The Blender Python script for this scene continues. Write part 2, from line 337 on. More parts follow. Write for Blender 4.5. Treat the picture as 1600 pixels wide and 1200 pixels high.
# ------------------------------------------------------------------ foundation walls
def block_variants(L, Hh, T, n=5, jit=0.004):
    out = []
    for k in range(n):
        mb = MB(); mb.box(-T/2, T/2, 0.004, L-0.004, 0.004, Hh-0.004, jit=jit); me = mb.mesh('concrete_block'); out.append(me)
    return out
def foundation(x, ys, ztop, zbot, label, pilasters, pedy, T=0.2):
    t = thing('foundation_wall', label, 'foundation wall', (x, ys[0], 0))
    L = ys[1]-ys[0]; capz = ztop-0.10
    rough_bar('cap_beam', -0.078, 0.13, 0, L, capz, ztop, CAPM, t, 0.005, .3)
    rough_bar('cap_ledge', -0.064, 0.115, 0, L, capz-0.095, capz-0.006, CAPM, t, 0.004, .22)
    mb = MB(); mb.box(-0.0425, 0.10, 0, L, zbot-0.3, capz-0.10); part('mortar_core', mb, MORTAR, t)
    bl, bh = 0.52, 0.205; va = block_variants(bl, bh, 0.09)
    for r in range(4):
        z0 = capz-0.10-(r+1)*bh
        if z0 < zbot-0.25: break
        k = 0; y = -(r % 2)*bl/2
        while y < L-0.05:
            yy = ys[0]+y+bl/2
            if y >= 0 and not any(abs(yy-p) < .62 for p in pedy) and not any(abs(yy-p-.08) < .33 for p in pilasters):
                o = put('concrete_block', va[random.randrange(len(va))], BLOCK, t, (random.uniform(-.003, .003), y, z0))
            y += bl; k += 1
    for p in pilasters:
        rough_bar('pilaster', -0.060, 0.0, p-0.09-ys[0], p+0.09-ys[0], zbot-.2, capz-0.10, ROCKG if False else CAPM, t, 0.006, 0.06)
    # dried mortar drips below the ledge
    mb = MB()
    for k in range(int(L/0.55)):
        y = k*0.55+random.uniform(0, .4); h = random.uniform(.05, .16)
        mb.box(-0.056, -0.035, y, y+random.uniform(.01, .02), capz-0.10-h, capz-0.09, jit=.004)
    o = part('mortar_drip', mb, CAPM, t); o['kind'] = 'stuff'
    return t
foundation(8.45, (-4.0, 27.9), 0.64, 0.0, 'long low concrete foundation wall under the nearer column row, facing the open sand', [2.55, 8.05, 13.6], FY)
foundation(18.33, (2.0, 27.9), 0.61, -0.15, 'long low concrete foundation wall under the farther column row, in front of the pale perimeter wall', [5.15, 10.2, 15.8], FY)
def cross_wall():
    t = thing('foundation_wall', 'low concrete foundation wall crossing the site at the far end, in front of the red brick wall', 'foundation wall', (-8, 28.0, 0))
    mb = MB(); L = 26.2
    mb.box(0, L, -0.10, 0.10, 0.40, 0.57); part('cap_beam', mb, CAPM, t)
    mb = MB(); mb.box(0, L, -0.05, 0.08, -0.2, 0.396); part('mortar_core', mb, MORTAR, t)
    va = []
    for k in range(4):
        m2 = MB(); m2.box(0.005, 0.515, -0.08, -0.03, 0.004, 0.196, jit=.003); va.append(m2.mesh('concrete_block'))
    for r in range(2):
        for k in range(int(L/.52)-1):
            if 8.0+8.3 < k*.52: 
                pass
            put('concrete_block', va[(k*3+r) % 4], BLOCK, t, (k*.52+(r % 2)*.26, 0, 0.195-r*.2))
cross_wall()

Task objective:
Word for word, write out the data.

Written response:
The Blender Python script for this scene continues. Write part 2, from line 337 on. More parts follow. Write for Blender 4.5. Treat the picture as 1600 pixels wide and 1200 pixels high.
# ------------------------------------------------------------------ foundation walls
def block_variants(L, Hh, T, n=5, jit=0.004):
    out = []
    for k in range(n):
        mb = MB(); mb.box(-T/2, T/2, 0.004, L-0.004, 0.004, Hh-0.004, jit=jit); me = mb.mesh('concrete_block'); out.append(me)
    return out
def foundation(x, ys, ztop, zbot, label, pilasters, pedy, T=0.2):
    t = thing('foundation_wall', label, 'foundation wall', (x, ys[0], 0))
    L = ys[1]-ys[0]; capz = ztop-0.10
    rough_bar('cap_beam', -0.078, 0.13, 0, L, capz, ztop, CAPM, t, 0.005, .3)
    rough_bar('cap_ledge', -0.064, 0.115, 0, L, capz-0.095, capz-0.006, CAPM, t, 0.004, .22)
    mb = MB(); mb.box(-0.0425, 0.10, 0, L, zbot-0.3, capz-0.10); part('mortar_core', mb, MORTAR, t)
    bl, bh = 0.52, 0.205; va = block_variants(bl, bh, 0.09)
    for r in range(4):
        z0 = capz-0.10-(r+1)*bh
        if z0 < zbot-0.25: break
        k = 0; y = -(r % 2)*bl/2
        while y < L-0.05:
            yy = ys[0]+y+bl/2
            if y >= 0 and not any(abs(yy-p) < .62 for p in pedy) and not any(abs(yy-p-.08) < .33 for p in pilasters):
                o = put('concrete_block', va[random.randrange(len(va))], BLOCK, t, (random.uniform(-.003, .003), y, z0))
            y += bl; k += 1
    for p in pilasters:
        rough_bar('pilaster', -0.060, 0.0, p-0.09-ys[0], p+0.09-ys[0], zbot-.2, capz-0.10, ROCKG if False else CAPM, t, 0.006, 0.06)
    # dried mortar drips below the ledge
    mb = MB()
    for k in range(int(L/0.55)):
        y = k*0.55+random.uniform(0, .4); h = random.uniform(.05, .16)
        mb.box(-0.056, -0.035, y, y+random.uniform(.01, .02), capz-0.10-h, capz-0.09, jit=.004)
    o = part('mortar_drip', mb, CAPM, t); o['kind'] = 'stuff'
    return t
foundation(8.45, (-4.0, 27.9), 0.64, 0.0, 'long low concrete foundation wall under the nearer column row, facing the open sand', [2.55, 8.05, 13.6], FY)
foundation(18.33, (2.0, 27.9), 0.61, -0.15, 'long low concrete foundation wall under the farther column row, in front of the pale perimeter wall', [5.15, 10.2, 15.8], FY)
def cross_wall():
    t = thing('foundation_wall', 'low concrete foundation wall crossing the site at the far end, in front of the red brick wall', 'foundation wall', (-8, 28.0, 0))
    mb = MB(); L = 26.2
    mb.box(0, L, -0.10, 0.10, 0.40, 0.57); part('cap_beam', mb, CAPM, t)
    mb = MB(); mb.box(0, L, -0.05, 0.08, -0.2, 0.396); part('mortar_core', mb, MORTAR, t)
    va = []
    for k in range(4):
        m2 = MB(); m2.box(0.005, 0.515, -0.08, -0.03, 0.004, 0.196, jit=.003); va.append(m2.mesh('concrete_block'))
    for r in range(2):
        for k in range(int(L/.52)-1):
            if 8.0+8.3 < k*.52: 
                pass
            put('concrete_block', va[(k*3+r) % 4], BLOCK, t, (k*.52+(r % 2)*.26, 0, 0.195-r*.2))
cross_wall()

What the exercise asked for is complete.